Robert Haas wrote:
But the change you're proposing seems like
it could CONCEIVABLY break a working application that counts on
PostgreSQL's particular flavor of misbehavior, and therefore it seems
questionable to put that into a stable branch.  The fact that the
application perhaps should not have been written that way to begin
with is neither here nor there.  We don't want people to be afraid of
upgrading to the latest point release when we fix, say, a backend
crash or a data corruption bug.



Let me reiterate the changes that I propose, and again challenge you to provide a working counter-example if you believe it will break anything not currently broken, even cases involving fragments.

First, I propose that we abandon this mangling, if, and only if, the xml is in fact a well formed XML document. Since the whole point of the mangling is to handle situations where the XML is not a well formed document, that seems fairly straight-forward. If this change were to upset any user, it must be because they are relying on undisputably incorrect results.

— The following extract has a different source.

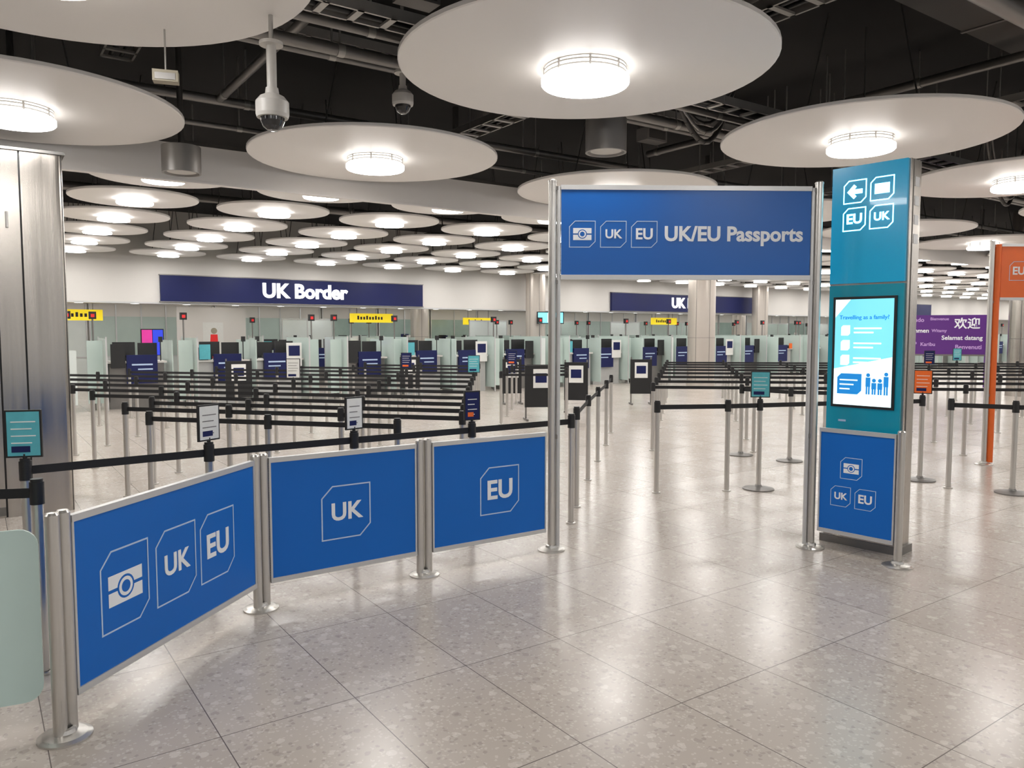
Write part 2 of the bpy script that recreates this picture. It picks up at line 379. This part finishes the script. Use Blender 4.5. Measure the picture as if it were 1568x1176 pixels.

Second, I propose that, in the remaining cases, where we do mangle the XML, if the xpath expression does not begin with a '/', instead of prepending it with '/x/, which can not possibly be correct under any circumstance, we prepend it with '/x//' which has some possibility of giving correct results.

IOW, these proposals will expand the number of correct results from the code, without contributing any new incorrect cases. These changes are *very* conservative, as is usual when we fix things on stable branches.